If you've read my blog, you know that I have kind of a tense relationship with princesses. But please let me clarify that my problem is not with the idea of princesses. They are fairly innocuous, most girls pretend to be princesses, and I consider them just another role from the motley crew of characters that children choose to play act. My issue has mainly to do with the marketing of princesses. The MARKETING of princesses is not innocuous or innocent. It is very much targeted to make your kiddo believe certain "lies" hook, line, and sinker. Well, at least in my opinion.

One of the main lies that all kids are really being fed is what is "girly" and what is "boyish"? And believing this lie (or parents just going along with the marketing teams that are paid millions to keep your kids coming back for more) leads to our kids being pigeon-holed into a consumer identity at a pretty young age.
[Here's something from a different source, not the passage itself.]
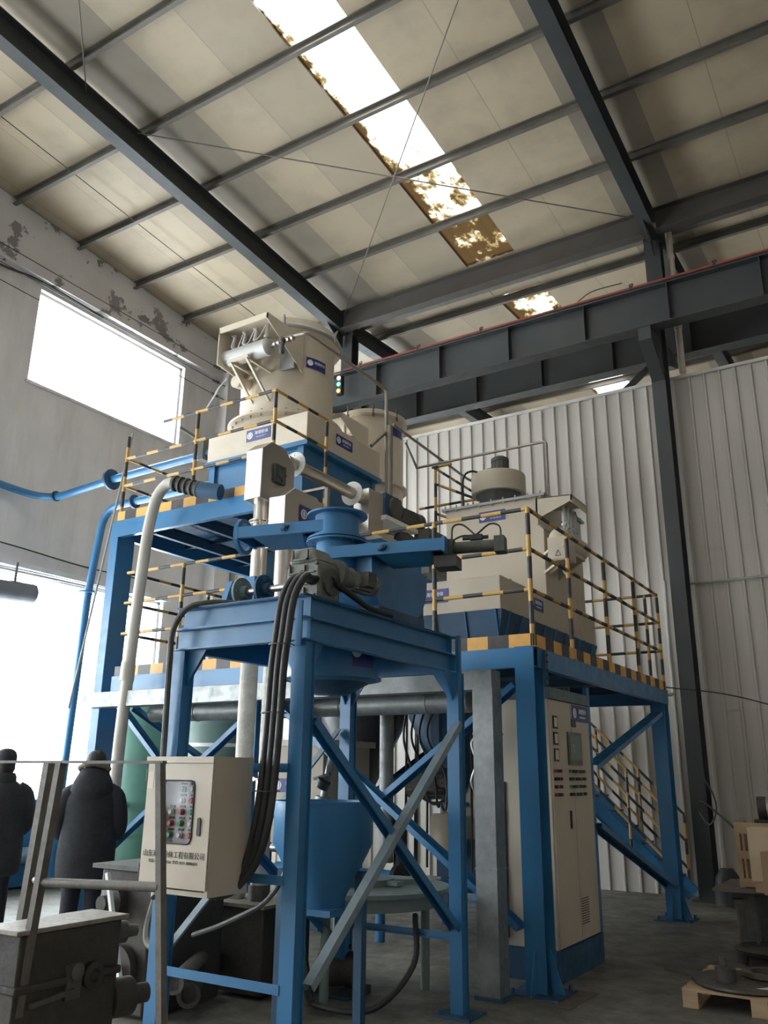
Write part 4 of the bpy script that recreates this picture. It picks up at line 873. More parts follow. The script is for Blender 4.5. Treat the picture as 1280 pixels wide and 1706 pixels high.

Now, do I think that boys and girls are categorically different? Yes.

But do I think that the only color options available to girls should be pinks and purples? No.

Do I think that my nephews should be able to play with kitchen toys and not be seen as "girly"? Yes.
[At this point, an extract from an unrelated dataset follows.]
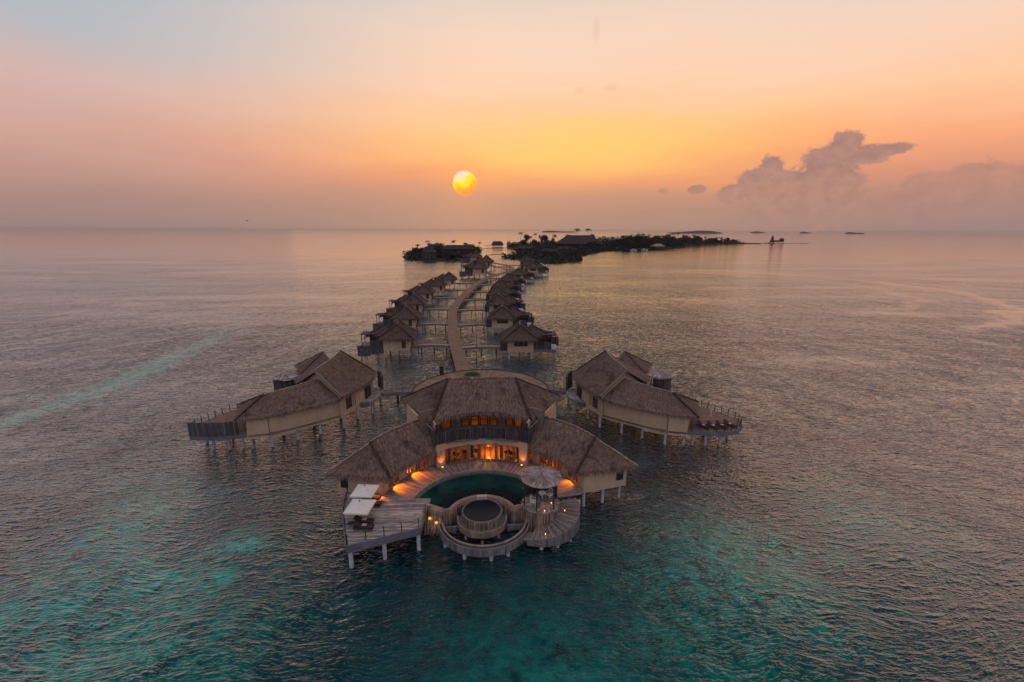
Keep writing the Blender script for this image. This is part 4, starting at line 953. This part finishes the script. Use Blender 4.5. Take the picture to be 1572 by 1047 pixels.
MB().tube((-1.3,49,2.6),(-1.3,49,12),.085,.07,8).tube((-1.3,49,12),(-1.3,49,20.4),.07,.04,8).obj('pole','steel',FP); MB().tube((-1.3,49,2.58),(-1.3,49,2.8),.25,n=10).obj('base','steel',FP); MB().tube((-1.7,49,7.6),(-.9,49,7.6),.04,n=5).obj('cleat','steel',FP); MB().tube((-1.3,49,20.4),(-1.3,49,20.65),.1,.03,8).obj('finial','whitemetal',FP)
# boardwalk
path=[(-3.7,45.5),(-4.8,55),(-6.2,65),(-7.4,74),(-8.8,89),(-10.0,105.8),(-10.9,120),(-10.8,134),(-9.6,155),(-7.2,178),(-4.2,205),(-1.2,225),(2.0,243),(8.5,262),(15.0,279),(20,296),(22.0,310),(21.6,328),(18.4,350),(11,372),(2,392)]
def cr(P_,n):
    o=[]
    for i in range(len(P_)-1):
        p0,p1,p2,p3=[Vector(P_[max(0,min(len(P_)-1,i+k))]) for k in (-1,0,1,2)]
        for j in range(n):
            t_=j/n; o.append(.5*((2*p1)+(p2-p0)*t_+(2*p0-5*p1+4*p2-p3)*t_*t_+(3*p1-p0-3*p2+p3)*t_**3))
    o.append(Vector(P_[-1])); return o
def deckpath(par,pts,w,z0,z1,m,name,beam=None):
    b=MB(); e=[MB(),MB()]; L_=0; prev=None
    for i in range(len(pts)-1):
        a,c_=pts[i],pts[i+1]; d0=(pts[min(i+1,len(pts)-1)]-pts[max(i-1,0)]).normalized(); d1=(pts[min(i+2,len(pts)-1)]-pts[i]).normalized()
        n0=Vector((-d0.y,d0.x))*w/2; n1=Vector((-d1.y,d1.x))*w/2; l=(c_-a).length
        A,B,C_,D_=a-n0,c_-n1,c_+n1,a+n0
        b.face([(A.x,A.y,z1),(B.x,B.y,z1),(C_.x,C_.y,z1),(D_.x,D_.y,z1)],[(0,L_),(0,L_+l),(w,L_+l),(w,L_)])
        b.face([(A.x,A.y,z0),(D_.x,D_.y,z0),(C_.x,C_.y,z0),(B.x,B.y,z0)])
        for P_,Q_,k,c0,c1 in ((A,B,0,a,c_),(D_,C_,1,a,c_)):
            n_a=(P_-c0).normalized()*.1; n_b=(Q_-c1).normalized()*.1; zl,zh=z0-.18,z1+.06
            e[k].face([(P_.x,P_.y,zl),(Q_.x,Q_.y,zl),(Q_.x,Q_.y,zh),(P_.x,P_.y,zh)])
            e[k].face([(P_.x+n_a.x,P_.y+n_a.y,zh),(Q_.x+n_b.x,Q_.y+n_b.y,zh),(Q_.x,Q_.y,zh),(P_.x,P_.y,zh)])
            e[k].face([(P_.x+n_a.x,P_.y+n_a.y,zl),(Q_.x+n_b.x,Q_.y+n_b.y,zl),(Q_.x+n_b.x,Q_.y+n_b.y,zh),(P_.x+n_a.x,P_.y+n_a.y,zh)])
            e[k].face([(P_.x,P_.y,zl),(P_.x+n_a.x,P_.y+n_a.y,zl),(Q_.x+n_b.x,Q_.y+n_b.y,zl),(Q_.x,Q_.y,zl)])
        L_+=l
    b.obj(name,m,par); [q_.obj('edge_beam',beam or 'frame',par) for q_ in e]
BW=thing('boardwalk','long curving timber boardwalk running between the two rows of bungalows','boardwalk',(-4,48,2))
fp=cr(path,7); deckpath(BW,fp,2.9,2.3,2.62,'walk','decking')
for i in range(2,len(fp)-1,4):
    d_=(fp[i+1]-fp[i-1]).normalized(); n_=Vector((-d_.y,d_.x))
    for k in (-1,1): p=fp[i]+n_*k*1.2; pile(BW,p.x,p.y,2.3,.17,m='bark')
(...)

Not only are my girls limited in the color palete of ANYTHING that they may want to purchase, they are also slowly being made into little billboards. We went shopping for shoes today and our options were bedazzled, pink, purple, glittered trash shoes. How are girls expected to PLAY in those? Not to mention that almost every shoe option sported some character's face.

I looked over at the boys' selection and what do you think I found? Functional shoes. Way less characters. It's almost like boys should have functional feet & bodies while girls' bodies and feet are more about how we adorn them or, better yet, how marketers can use those bodies to sell stuff.

Many of you may think that I'm overreacting or making a mountain out of a mole hill, but there are much smarter people than me out there making strong cases for how marketing to young children (especially to young girls) is having much larger implications - including the  over-sexualization of  our kids. KIDS.

For really great reads on the subject, The Packaging of Girlhood and Cinderella Ate My Daughter are very thorough.

Do my girls still wear pink. Yep. Do they still play "princess"? Ayup. Do they like bows? Absolutely loathe them. There is still a lot of "traditional girliness" in our midst, but we talk about it ALL the time. Every trip to the store, every commercial, every birthday party - we ask questions, we analyze, and we try to get our girls to see through the dollar signs.

It's gonna be a long road as we continue on this whole raising girls journey and we are certainly not perfect. But I'm really glad that I can reassure my girls that they are girly-enough and absolutely wonderful no matter what they are into wearing or doing.

{Since I know you are all probably curious, we left the store today with some classic Chucky T's - black for the eldest and pink for the little.They both got to pick what would be going on their body, as that is the new rule}

My eldest is also definitely outside "hiking" in our back yard as she wrestles large sticks away from our dog and gives a stirring rendition of "Let it Go."